In fact, we can generalize this slightly:
Definition: We'll say a function $f: \mathbb R \to \mathbb R$ is $(J,K)$ skew Lipschitz continuous if there exist constants $J,K \in \mathbb R$ such that, for all distinct $x_1,x_2 \in \mathbb R$, $J \le \frac{f(x_1)-f(x_2)}{x_1-x_2} \le K.$ (In particular, any $K$-Lipschitz continuous function $f: \mathbb R \to \mathbb R$ is $(-K,K)$ skew Lipschitz continuous.)
Claim: Rotating the graph of a $(J,K)$ skew Lipschitz continuous function by an angle $\alpha + n\pi$, where $-\frac\pi2-\eta < \alpha < \frac\pi2-\theta$ $\eta=\arctan J$, $\theta=\arctan K$ and $n$ is an integer, yields the graph of a $(J',K')$ skew Lipschitz function, where $J' = \tan(\alpha+n\pi+\eta)$ and $K'=\tan(\alpha+n\pi+\theta)$.

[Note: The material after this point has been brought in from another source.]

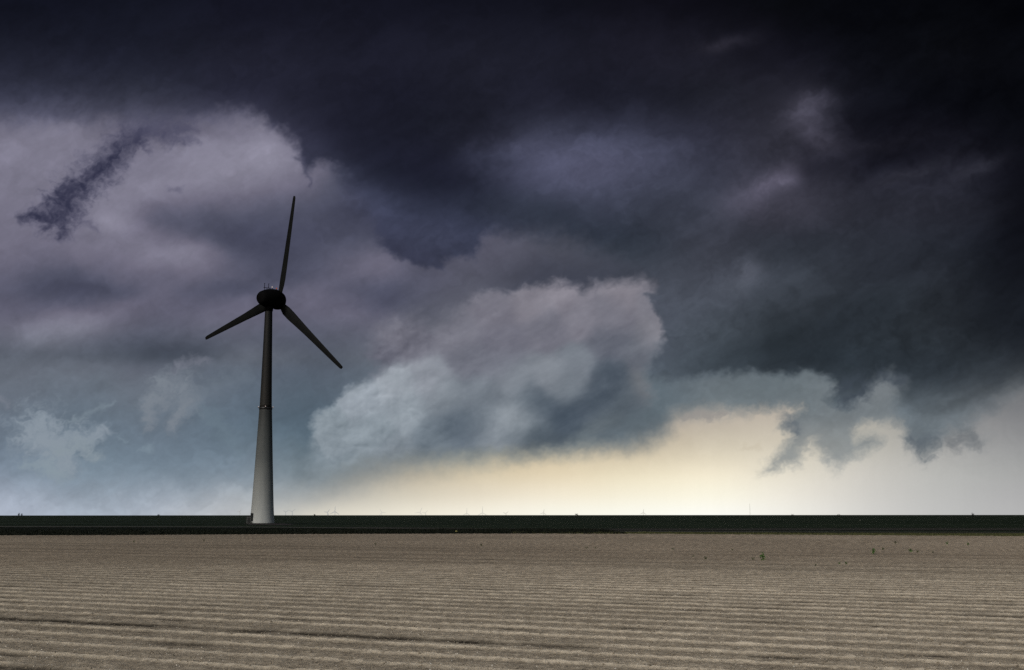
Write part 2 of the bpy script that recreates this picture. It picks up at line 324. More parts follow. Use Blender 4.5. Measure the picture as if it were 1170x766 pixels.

(Proof left as an exercise.)
I believe this is getting close to a sufficient and necessary condition, at least for continuous and differentiable functions, although there remain some edge cases to be taken care of: for instance, rotating the graph of a $(J,K)$ skew Lipschitz function $f$ by exactly $\alpha = \frac\pi2-\arctan K$ may or may not yield the graph of a function, even if $K$ is the smallest upper skew Lipschitz constant for $f$; it depends on whether the equality $\frac{f(x_1)-f(x_2)}{x_1-x_2}=K$ is ever actually attained, or only approached from below.
The second part of the question is easy to answer, though: the center of rotation does not matter. To see why, note that rotation around any point $A$ can be decomposed into translation of $A$ to the origin, rotation around the origin and translation of the origin back to $A$. And since the graph of a function remains the graph of a function under translation, only the rotation matters.